*Data shown*
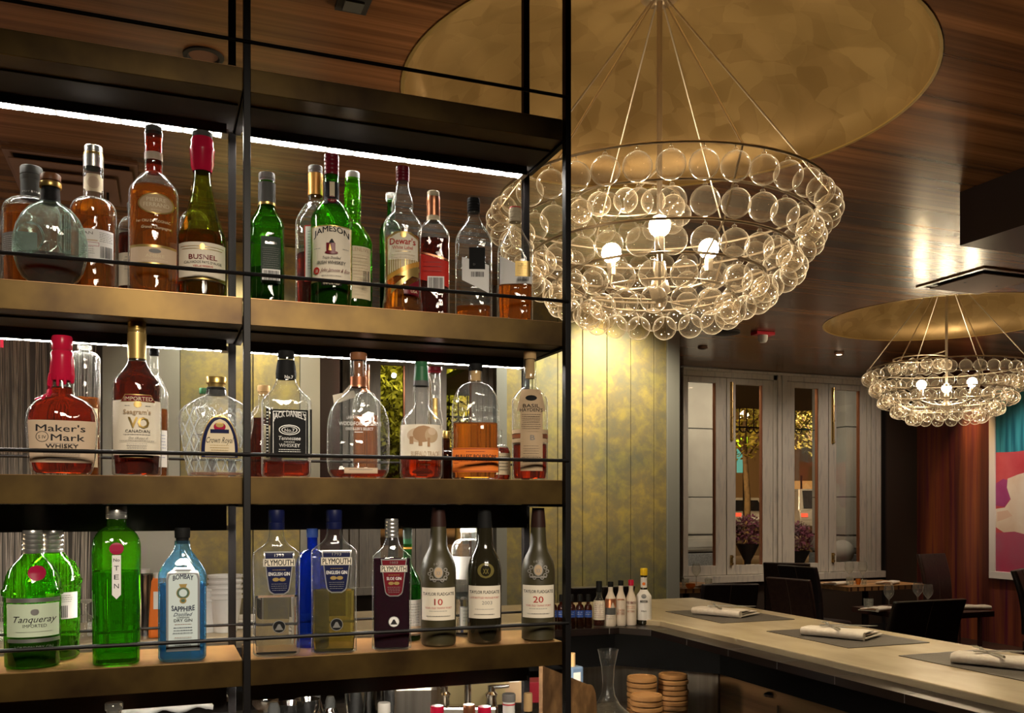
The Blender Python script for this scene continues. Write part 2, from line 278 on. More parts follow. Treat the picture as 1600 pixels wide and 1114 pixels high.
class MB:
    def __init__(s): s.v = []; s.f = []; s.mi = []; s.mats = []; s.sm = []
    def mat(s, m):
        if m not in s.mats: s.mats.append(m)
        return s.mats.index(m)
    def add(s, v, f, m, smooth=False):
        k = len(s.v); i = s.mat(m); s.v += [tuple(x) for x in v]; s.f += [tuple(a+k for a in q) for q in f]; s.mi += [i]*len(f); s.sm += [smooth]*len(f); return s
    def box(s, a, b, m):
        x0, y0, z0 = a; x1, y1, z1 = b
        v = [(x0, y0, z0), (x1, y0, z0), (x1, y1, z0), (x0, y1, z0), (x0, y0, z1), (x1, y0, z1), (x1, y1, z1), (x0, y1, z1)]
        return s.add(v, [(0, 3, 2, 1), (4, 5, 6, 7), (0, 1, 5, 4), (1, 2, 6, 5), (2, 3, 7, 6), (3, 0, 4, 7)], m)
    def tube(s, pts, r, m, n=8, closed=False):
        pts = [Vector(p) for p in pts]; v = []; f = []; K = len(pts)
        for i, p in enumerate(pts):
            if closed: d = pts[(i+1) % K]-pts[i-1]
            else: d = pts[min(i+1, K-1)]-pts[max(i-1, 0)]
            d.normalize(); up = Vector((0, 0, 1)) if abs(d.z) < .9 else Vector((1, 0, 0))
            a = d.cross(up).normalized(); b = a.cross(d); rr = r[i] if isinstance(r, (list, tuple)) else r
            for j in range(n): t = 2*PI*j/n; v.append(p+(a*math.cos(t)+b*math.sin(t))*rr)
        for i in range(K if closed else K-1):
            for j in range(n):
                i2 = (i+1) % K; f.append((i*n+j, i*n+(j+1) % n, i2*n+(j+1) % n, i2*n+j))
        if not closed: f += [tuple(range(n-1, -1, -1)), tuple((K-1)*n+j for j in range(n))]
        return s.add(v, f, m, True)
    def lathe(s, prof, m, n=32, c=(0, 0, 0), cap=True):
        v = []; f = []; K = len(prof)
        for (r, z) in prof:
            for j in range(n): t = 2*PI*j/n; v.append((c[0]+r*math.cos(t), c[1]+r*math.sin(t), c[2]+z))
        for i in range(K-1):
            for j in range(n): f.append((i*n+j, i*n+(j+1) % n, (i+1)*n+(j+1) % n, (i+1)*n+j))
        if cap:
            if prof[0][0] > 1e-5: f.append(tuple(range(n-1, -1, -1)))
            if prof[-1][0] > 1e-5: f.append(tuple((K-1)*n+j for j in range(n)))
        return s.add(v, f, m, True)
    def prism(s, poly, z0, z1, m):
        n = len(poly); v = [(x, y, z0) for x, y in poly]+[(x, y, z1) for x, y in poly]
        f = [tuple(range(n-1, -1, -1)), tuple(range(n, 2*n))]+[(i, (i+1) % n, n+(i+1) % n, n+i) for i in range(n)]
        return s.add(v, f, m)
    def xform(s, mt): s.v = [tuple(mt @ Vector(p)) for p in s.v]; return s
    def build(s, name, parent=None, bevel=0, sharp=True):
        o = mesh_obj(name, s.v, s.f, s.mats, parent, s.mi); o.data.polygons.foreach_set('use_smooth', s.sm)
        if any(s.sm) and sharp: o.data.set_sharp_from_angle(angle=math.radians(38))
        if bevel:
            b = o.modifiers.new('bevel', 'BEVEL'); b.width = bevel; b.segments = 2; b.limit_method = 'ANGLE'
        return o
def copy_tree(o, parent=None):
    c = o.copy(); COL.objects.link(c); c.parent = parent
    for ch in list(o.children): copy_tree(ch, c)
    return c
def box(name, a, b, m, parent=None, bevel=0): return MB().box(a, b, m).build(name, parent, bevel)
def struct(o): o['kind'] = 'structure'; return o

_tc = {}
def text_geo(s, bold=0.0):
    key = (s, bold)
    if key not in _tc:
        cu = bpy.data.curves.new('t', 'FONT'); cu.body = s; cu.align_x = 'CENTER'; cu.offset = 0; cu.resolution_u = 2
        ob = bpy.data.objects.new('t', cu); COL.objects.link(ob)
        dg = bpy.context.evaluated_depsgraph_get(); me = bpy.data.meshes.new_from_object(ob.evaluated_get(dg))
        bm = bmesh.new(); bm.from_mesh(me); bmesh.ops.triangulate(bm, faces=bm.faces[:]); bm.to_mesh(me); bm.free()
        vs = [v.co.copy() for v in me.vertices]; fs = [tuple(p.vertices) for p in me.polygons]
        bpy.data.objects.remove(ob); bpy.data.curves.remove(cu); bpy.data.meshes.remove(me)
        xs = [v.x for v in vs]; c = (min(xs)+max(xs))/2; hw = (max(xs)-min(xs))/2
        _tc[key] = ([((v.x-c)/hw, v.y/.70) for v in vs], fs, hw/.70)
    return _tc[key]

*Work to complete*
Write the lines above out again exactly, without any of their pictures.

*Solution for this exercise*
The Blender Python script for this scene continues. Write part 2, from line 278 on. More parts follow. Treat the picture as 1600 pixels wide and 1114 pixels high.
class MB:
    def __init__(s): s.v = []; s.f = []; s.mi = []; s.mats = []; s.sm = []
    def mat(s, m):
        if m not in s.mats: s.mats.append(m)
        return s.mats.index(m)
    def add(s, v, f, m, smooth=False):
        k = len(s.v); i = s.mat(m); s.v += [tuple(x) for x in v]; s.f += [tuple(a+k for a in q) for q in f]; s.mi += [i]*len(f); s.sm += [smooth]*len(f); return s
    def box(s, a, b, m):
        x0, y0, z0 = a; x1, y1, z1 = b
        v = [(x0, y0, z0), (x1, y0, z0), (x1, y1, z0), (x0, y1, z0), (x0, y0, z1), (x1, y0, z1), (x1, y1, z1), (x0, y1, z1)]
        return s.add(v, [(0, 3, 2, 1), (4, 5, 6, 7), (0, 1, 5, 4), (1, 2, 6, 5), (2, 3, 7, 6), (3, 0, 4, 7)], m)
    def tube(s, pts, r, m, n=8, closed=False):
        pts = [Vector(p) for p in pts]; v = []; f = []; K = len(pts)
        for i, p in enumerate(pts):
            if closed: d = pts[(i+1) % K]-pts[i-1]
            else: d = pts[min(i+1, K-1)]-pts[max(i-1, 0)]
            d.normalize(); up = Vector((0, 0, 1)) if abs(d.z) < .9 else Vector((1, 0, 0))
            a = d.cross(up).normalized(); b = a.cross(d); rr = r[i] if isinstance(r, (list, tuple)) else r
            for j in range(n): t = 2*PI*j/n; v.append(p+(a*math.cos(t)+b*math.sin(t))*rr)
        for i in range(K if closed else K-1):
            for j in range(n):
                i2 = (i+1) % K; f.append((i*n+j, i*n+(j+1) % n, i2*n+(j+1) % n, i2*n+j))
        if not closed: f += [tuple(range(n-1, -1, -1)), tuple((K-1)*n+j for j in range(n))]
        return s.add(v, f, m, True)
    def lathe(s, prof, m, n=32, c=(0, 0, 0), cap=True):
        v = []; f = []; K = len(prof)
        for (r, z) in prof:
            for j in range(n): t = 2*PI*j/n; v.append((c[0]+r*math.cos(t), c[1]+r*math.sin(t), c[2]+z))
        for i in range(K-1):
            for j in range(n): f.append((i*n+j, i*n+(j+1) % n, (i+1)*n+(j+1) % n, (i+1)*n+j))
        if cap:
            if prof[0][0] > 1e-5: f.append(tuple(range(n-1, -1, -1)))
            if prof[-1][0] > 1e-5: f.append(tuple((K-1)*n+j for j in range(n)))
        return s.add(v, f, m, True)
    def prism(s, poly, z0, z1, m):
        n = len(poly); v = [(x, y, z0) for x, y in poly]+[(x, y, z1) for x, y in poly]
        f = [tuple(range(n-1, -1, -1)), tuple(range(n, 2*n))]+[(i, (i+1) % n, n+(i+1) % n, n+i) for i in range(n)]
        return s.add(v, f, m)
    def xform(s, mt): s.v = [tuple(mt @ Vector(p)) for p in s.v]; return s
    def build(s, name, parent=None, bevel=0, sharp=True):
        o = mesh_obj(name, s.v, s.f, s.mats, parent, s.mi); o.data.polygons.foreach_set('use_smooth', s.sm)
        if any(s.sm) and sharp: o.data.set_sharp_from_angle(angle=math.radians(38))
        if bevel:
            b = o.modifiers.new('bevel', 'BEVEL'); b.width = bevel; b.segments = 2; b.limit_method = 'ANGLE'
        return o
def copy_tree(o, parent=None):
    c = o.copy(); COL.objects.link(c); c.parent = parent
    for ch in list(o.children): copy_tree(ch, c)
    return c
def box(name, a, b, m, parent=None, bevel=0): return MB().box(a, b, m).build(name, parent, bevel)
def struct(o): o['kind'] = 'structure'; return o

_tc = {}
def text_geo(s, bold=0.0):
    key = (s, bold)
    if key not in _tc:
        cu = bpy.data.curves.new('t', 'FONT'); cu.body = s; cu.align_x = 'CENTER'; cu.offset = 0; cu.resolution_u = 2
        ob = bpy.data.objects.new('t', cu); COL.objects.link(ob)
        dg = bpy.context.evaluated_depsgraph_get(); me = bpy.data.meshes.new_from_object(ob.evaluated_get(dg))
        bm = bmesh.new(); bm.from_mesh(me); bmesh.ops.triangulate(bm, faces=bm.faces[:]); bm.to_mesh(me); bm.free()
        vs = [v.co.copy() for v in me.vertices]; fs = [tuple(p.vertices) for p in me.polygons]
        bpy.data.objects.remove(ob); bpy.data.curves.remove(cu); bpy.data.meshes.remove(me)
        xs = [v.x for v in vs]; c = (min(xs)+max(xs))/2; hw = (max(xs)-min(xs))/2
        _tc[key] = ([((v.x-c)/hw, v.y/.70) for v in vs], fs, hw/.70)
    return _tc[key]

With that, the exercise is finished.